Many retailers in South Africa's luxury goods markets are sacrificing long-term volumes for short-term profits.

We all love beautiful things. Stylish things, tasteful things, original things, made by highly skilled craftsmen from the highest quality materials. Items that are so completely and obviously superior to their mass-market equivalents that people will pay top dollar for them. Not everyone can afford them, but that's why work from the top design houses commands so much status. Is it worth the astronomical price tags? For some it's a “definitely”. Is it worth being ripped off for? No. Never. And the short-sighted avarice of many luxury goods importers in South Africa is strangling the golden goose.

The kind of people who make enough money to afford designer apparel typically didn't get there by being fools. When wealthy overseas tourists walk into one of the top-end designer shops at the V&A Waterfront and see a gorgeous handbag, and notice that it's more expensive than back home, they're going to be a little put off. When that handbag is almost double the price (184%!) at the V&A than in London, they're going to walk straight out again, with a fundamentally negative view of shopping for luxury goods in our country.

This is exactly what is happening right now.

When we set up the Paul Smith stores in South Africa, we did a survey of items available at several of the first-tier clothing brands at the V&A, and compared them with their equivalent prices in London. One handbag — 184% more. A cotton shirt — 44% more. Suit — 72% more.

We compared South African prices not with “cheap” countries, but the UK, France and Germany. While the local importers of these brands still find enough suckers, they're doing terrible damage to the local luxury goods market by overpricing.
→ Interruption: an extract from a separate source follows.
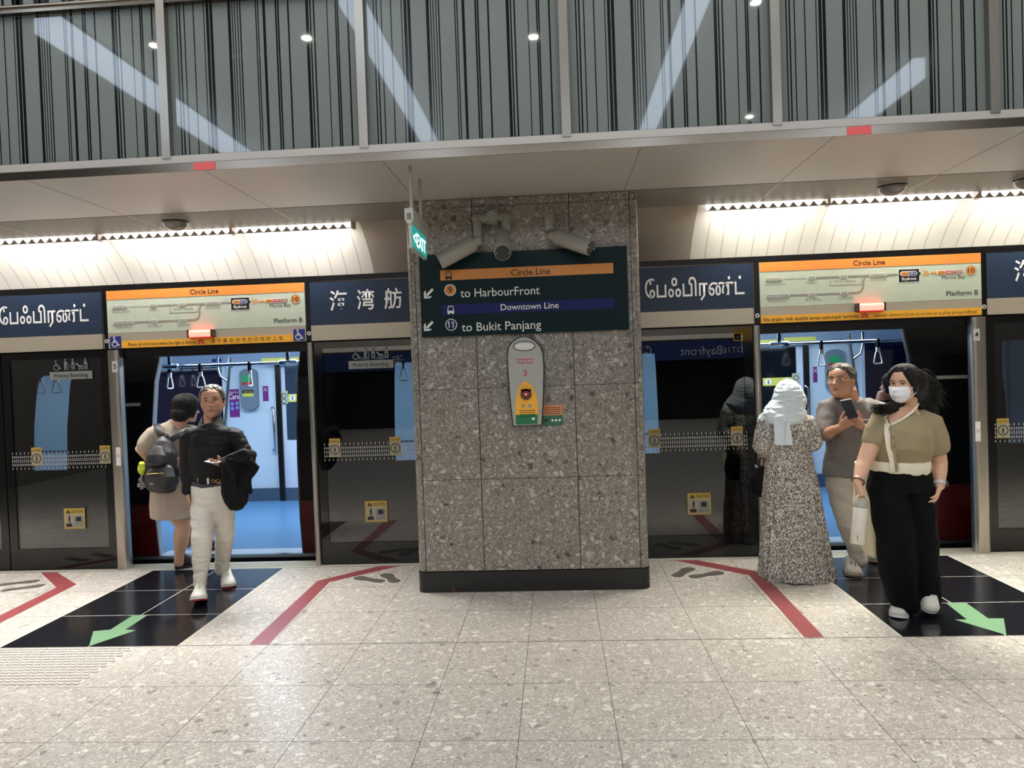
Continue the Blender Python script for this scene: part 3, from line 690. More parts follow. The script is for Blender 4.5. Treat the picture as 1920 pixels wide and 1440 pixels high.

In South Africa, only the wealthiest can afford top brands. In Europe, only the wealthiest can afford to wear top brands, but many more people will stretch their wallets for a few beautiful items. Luxury brands are more pervasive in Europe than they are here, but there is an ever- increasing appetite among South Africans for really high-quality designer wear. This is partly because of globalisation, but also due to changing spending patterns in South Africa. We are starting to appreciate the quality and style inherent in luxury brands, and are prepared to commit an increasingly larger slice of our wallets and purses to luxury items.

Many retailers in South Africa's luxury goods markets are sacrificing long-term volumes for short-term profits; sacrificing the establishment of their brands in the South African retail market for obsession with status; sacrificing the love of quality and style on the altar of pretension.

There is no practical justification for the policy of overcharging in South African luxury brand operations. While we do have higher transport costs and import duties than our global peers, our shop fitting costs, rent and salary bills for sales staff are commensurately lower than European operations, along with many of the taxes they face.

We need to build up the top designer brands so that South African consumers don't only admire them, and don't only aspire to them, but also actually start to adopt them.

If our higher-end consumers understand and appreciate what craftsmanship and sophistication goes into these garments and accessories, their expectations will be raised of what “quality” means. We need to extend these fine brands so that they're a greater part of our lives, with greater adoption by more people.

By charging internationally competitive prices, we're hardly cheapening the brand — this is still a very limited, premium segment market.

But the local practice so common in South Africa of seeing just how high you can stretch your prices is not good business sense. It damages the credibility of the brand in terms of its value proposition, it artificially limits the market and it insults our customers. They didn't get where they are by being fools, and the practice of playing a game of “chicken” with their egos (and cheques-books) is almost terminally short-sighted.